[Start Records for this exercise]

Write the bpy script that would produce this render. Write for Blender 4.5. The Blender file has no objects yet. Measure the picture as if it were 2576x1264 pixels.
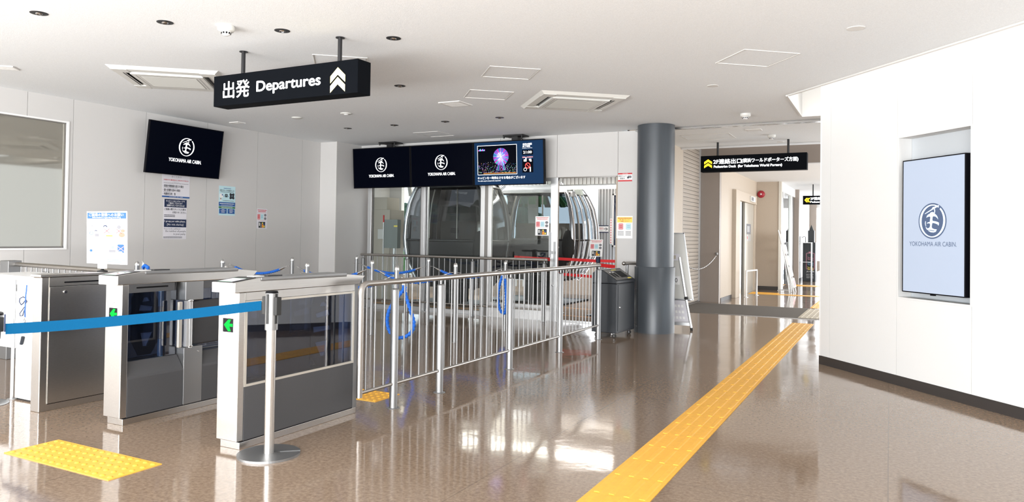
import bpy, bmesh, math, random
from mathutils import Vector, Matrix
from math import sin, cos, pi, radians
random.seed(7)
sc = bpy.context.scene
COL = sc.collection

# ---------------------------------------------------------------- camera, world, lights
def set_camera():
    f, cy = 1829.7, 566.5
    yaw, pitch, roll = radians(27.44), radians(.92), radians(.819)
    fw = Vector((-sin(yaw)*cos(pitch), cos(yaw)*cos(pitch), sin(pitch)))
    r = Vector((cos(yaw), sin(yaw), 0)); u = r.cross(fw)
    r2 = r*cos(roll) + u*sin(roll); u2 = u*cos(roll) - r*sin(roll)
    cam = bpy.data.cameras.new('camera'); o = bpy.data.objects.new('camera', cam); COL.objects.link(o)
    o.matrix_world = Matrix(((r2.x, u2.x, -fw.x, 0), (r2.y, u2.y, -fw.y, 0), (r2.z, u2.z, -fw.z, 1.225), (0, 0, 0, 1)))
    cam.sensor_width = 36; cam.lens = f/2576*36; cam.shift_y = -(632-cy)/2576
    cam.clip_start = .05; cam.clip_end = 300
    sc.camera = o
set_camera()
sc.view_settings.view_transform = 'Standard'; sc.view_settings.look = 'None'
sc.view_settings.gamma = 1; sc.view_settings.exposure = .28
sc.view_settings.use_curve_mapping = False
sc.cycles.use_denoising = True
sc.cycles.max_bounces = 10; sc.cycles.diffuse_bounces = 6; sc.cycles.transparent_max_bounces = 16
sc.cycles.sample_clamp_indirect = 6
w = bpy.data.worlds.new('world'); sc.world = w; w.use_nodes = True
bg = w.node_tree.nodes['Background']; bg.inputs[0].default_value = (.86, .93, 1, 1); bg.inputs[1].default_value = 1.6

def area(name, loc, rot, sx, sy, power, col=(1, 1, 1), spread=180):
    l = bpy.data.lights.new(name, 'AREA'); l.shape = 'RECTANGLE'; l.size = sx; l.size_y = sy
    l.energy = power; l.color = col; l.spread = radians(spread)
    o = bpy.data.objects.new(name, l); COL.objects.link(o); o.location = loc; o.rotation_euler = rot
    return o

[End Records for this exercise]
[Start Records for this exercise]

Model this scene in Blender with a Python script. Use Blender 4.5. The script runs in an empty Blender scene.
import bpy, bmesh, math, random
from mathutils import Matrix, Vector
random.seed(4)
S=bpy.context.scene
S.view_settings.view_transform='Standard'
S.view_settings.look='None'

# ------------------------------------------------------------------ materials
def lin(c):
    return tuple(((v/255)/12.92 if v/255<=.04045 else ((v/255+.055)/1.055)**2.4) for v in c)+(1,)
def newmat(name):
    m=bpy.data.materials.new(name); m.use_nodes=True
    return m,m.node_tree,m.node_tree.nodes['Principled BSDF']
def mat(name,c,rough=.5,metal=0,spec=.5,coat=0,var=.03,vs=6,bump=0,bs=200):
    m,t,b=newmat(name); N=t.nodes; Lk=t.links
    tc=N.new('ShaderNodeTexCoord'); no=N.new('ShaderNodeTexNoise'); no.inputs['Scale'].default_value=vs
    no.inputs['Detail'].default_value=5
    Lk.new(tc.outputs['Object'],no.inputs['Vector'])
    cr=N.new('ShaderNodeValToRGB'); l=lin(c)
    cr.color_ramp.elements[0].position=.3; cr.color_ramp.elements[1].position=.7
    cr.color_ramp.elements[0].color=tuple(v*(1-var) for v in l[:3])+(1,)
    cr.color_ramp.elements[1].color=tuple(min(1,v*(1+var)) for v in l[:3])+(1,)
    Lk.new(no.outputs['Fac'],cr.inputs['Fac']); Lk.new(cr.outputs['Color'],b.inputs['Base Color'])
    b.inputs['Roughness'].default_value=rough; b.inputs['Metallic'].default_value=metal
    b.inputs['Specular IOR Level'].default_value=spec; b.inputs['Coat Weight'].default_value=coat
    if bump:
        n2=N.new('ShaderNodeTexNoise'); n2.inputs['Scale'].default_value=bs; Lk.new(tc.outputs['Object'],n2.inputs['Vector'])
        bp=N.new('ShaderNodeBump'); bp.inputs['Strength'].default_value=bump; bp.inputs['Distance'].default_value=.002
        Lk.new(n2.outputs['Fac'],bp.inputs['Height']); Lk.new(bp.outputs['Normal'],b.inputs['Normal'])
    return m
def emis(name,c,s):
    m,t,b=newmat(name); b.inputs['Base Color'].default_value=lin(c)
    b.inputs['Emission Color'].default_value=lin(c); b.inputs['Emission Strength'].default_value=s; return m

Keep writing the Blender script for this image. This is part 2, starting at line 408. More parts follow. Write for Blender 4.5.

[End Records for this exercise]
[Start Records for this exercise]

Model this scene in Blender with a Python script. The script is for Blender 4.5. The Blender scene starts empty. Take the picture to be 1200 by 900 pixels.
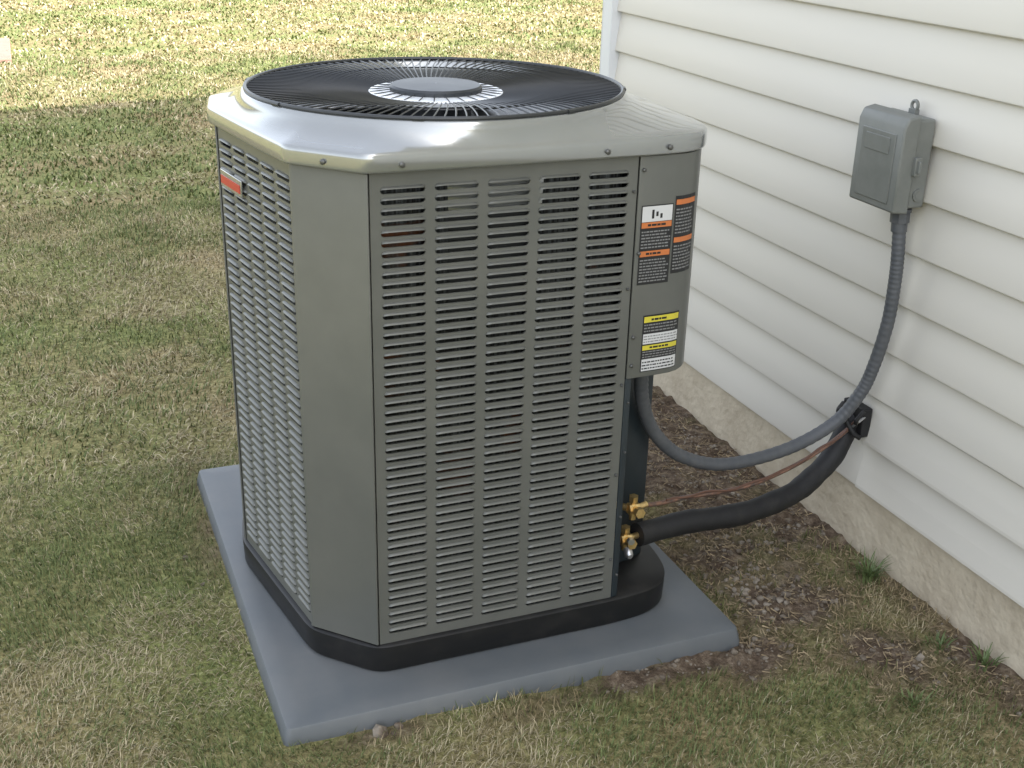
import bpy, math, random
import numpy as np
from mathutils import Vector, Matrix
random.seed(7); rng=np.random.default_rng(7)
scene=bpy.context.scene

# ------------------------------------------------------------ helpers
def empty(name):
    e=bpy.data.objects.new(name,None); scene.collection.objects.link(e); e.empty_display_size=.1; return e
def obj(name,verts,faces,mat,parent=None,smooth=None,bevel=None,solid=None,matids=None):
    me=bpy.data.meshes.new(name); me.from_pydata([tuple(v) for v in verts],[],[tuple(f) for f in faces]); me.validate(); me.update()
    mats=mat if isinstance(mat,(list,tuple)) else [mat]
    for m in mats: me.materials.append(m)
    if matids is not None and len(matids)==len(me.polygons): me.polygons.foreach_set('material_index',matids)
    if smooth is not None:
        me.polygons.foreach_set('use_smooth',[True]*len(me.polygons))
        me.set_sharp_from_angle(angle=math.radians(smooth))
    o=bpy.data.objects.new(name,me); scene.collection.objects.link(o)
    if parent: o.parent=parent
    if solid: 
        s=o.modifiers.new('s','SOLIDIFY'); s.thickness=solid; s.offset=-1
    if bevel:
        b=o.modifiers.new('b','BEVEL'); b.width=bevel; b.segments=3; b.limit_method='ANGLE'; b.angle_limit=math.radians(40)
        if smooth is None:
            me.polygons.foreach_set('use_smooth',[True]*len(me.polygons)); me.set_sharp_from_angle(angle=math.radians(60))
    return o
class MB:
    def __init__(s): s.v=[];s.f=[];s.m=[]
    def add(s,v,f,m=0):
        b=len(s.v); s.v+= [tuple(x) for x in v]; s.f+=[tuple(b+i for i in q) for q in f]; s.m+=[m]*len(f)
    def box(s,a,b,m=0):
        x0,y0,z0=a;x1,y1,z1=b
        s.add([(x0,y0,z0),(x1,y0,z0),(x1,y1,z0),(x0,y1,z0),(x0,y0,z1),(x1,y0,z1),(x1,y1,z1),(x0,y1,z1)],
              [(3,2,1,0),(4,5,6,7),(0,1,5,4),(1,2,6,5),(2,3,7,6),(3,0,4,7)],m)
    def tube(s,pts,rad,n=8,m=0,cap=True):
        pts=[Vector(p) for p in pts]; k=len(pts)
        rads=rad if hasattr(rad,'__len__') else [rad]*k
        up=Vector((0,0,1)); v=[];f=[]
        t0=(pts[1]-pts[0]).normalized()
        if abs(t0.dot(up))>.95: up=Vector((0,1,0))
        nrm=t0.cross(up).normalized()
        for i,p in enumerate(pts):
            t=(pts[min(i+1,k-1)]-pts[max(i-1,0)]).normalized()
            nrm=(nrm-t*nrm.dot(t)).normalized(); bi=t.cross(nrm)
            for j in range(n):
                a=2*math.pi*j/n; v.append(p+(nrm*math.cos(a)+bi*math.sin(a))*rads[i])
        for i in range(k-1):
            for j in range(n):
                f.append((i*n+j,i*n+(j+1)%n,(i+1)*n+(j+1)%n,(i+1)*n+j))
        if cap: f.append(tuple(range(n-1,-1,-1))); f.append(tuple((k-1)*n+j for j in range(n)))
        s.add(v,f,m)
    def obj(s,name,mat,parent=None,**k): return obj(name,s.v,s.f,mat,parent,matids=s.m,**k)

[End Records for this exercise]

- [Exercise aim]
Only the lines starting at the line with "Model this scene in Blender with a Python script. The" and ending at the line with "scene=bpy.context.scene" should be printed again, exactly and with both ends kept; omit the pictures.

- [Full answer]
Model this scene in Blender with a Python script. The script is for Blender 4.5. The Blender scene starts empty. Take the picture to be 1200 by 900 pixels.
import bpy, math, random
import numpy as np
from mathutils import Vector, Matrix
random.seed(7); rng=np.random.default_rng(7)
scene=bpy.context.scene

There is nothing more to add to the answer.